About the year 1846 Uriel L. Sutherland taught school at Union school house, a little west of the cemetery where Bert Gardner now lived on Coon Creek in St. Clair county.

Sutherland was son-in-law to Major Harris both then living on the large farm now owned by Mr. Adamson. He rode a stout horse named “Sawney” and took behind him on same horse his son Sam, and a cousin of Sam’s named Sam Rickey both small boys.

Mr. Sutherland was the only man of wealth I knew who was able and willing to teach school.

The house was built of hewn logs and a large porch to accommodate the overflow of people when religious meetings were held there which was frequent.

A few classes in school, as such, recited, but many pursued theirs separately as if they were the only one in school, taxing the teacher in and out of school hours to give personal attention to them.

Robert and James Boswell rode six miles every morning and evening and Albert and Martha Culbertson walked three miles every morning and evening to attend that school.

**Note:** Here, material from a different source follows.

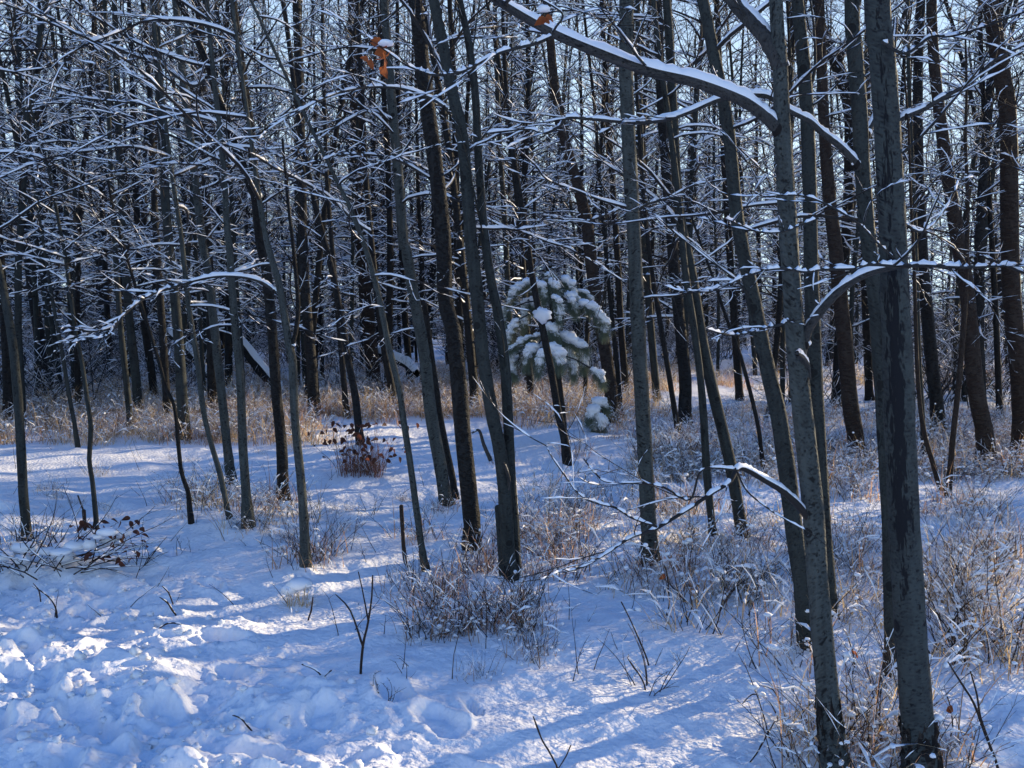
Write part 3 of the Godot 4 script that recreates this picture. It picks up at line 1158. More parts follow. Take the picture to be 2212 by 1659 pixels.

Little John Gash came from Sac River and many others came from greater or less distances went there and it was a great school.

The discipline was strict, even severe, but the school was excellent and most pupils came there for business and the noon hour was a mere incident, there being little time for play, “town ball” was common for boys, but I do not remember the girls to have had any play.

Tables of weights and measures had to be memorized; bushels, pecks, quarts, pints, grains, scruples and drams; ounces and pounds, Avoirdupoise and troy; seconds, minutes, hours, days, months and three hundred sixty-five days, five hours, forty-eight minutes and forty-eight seconds had to be given to every solar year.

“Spelling by heart” was one of the fine arts with us and writing with a quill pen was a leading accomplishment.

There seemed to be no jealousy in regard to dress as all wore home-made clothing to the best of my recollection.

I had just begun to find a place close to the head of my class and feel my mental feet as being on the path of learning.

Convenient writing desks were put up and glass let in the light, but benches with backs held the right of way for seats. Dinners were plain food but there was a difference in the appearance of the baskets or vessels in which victuals came to school and a few vessels had much better food than others – would not that be so now?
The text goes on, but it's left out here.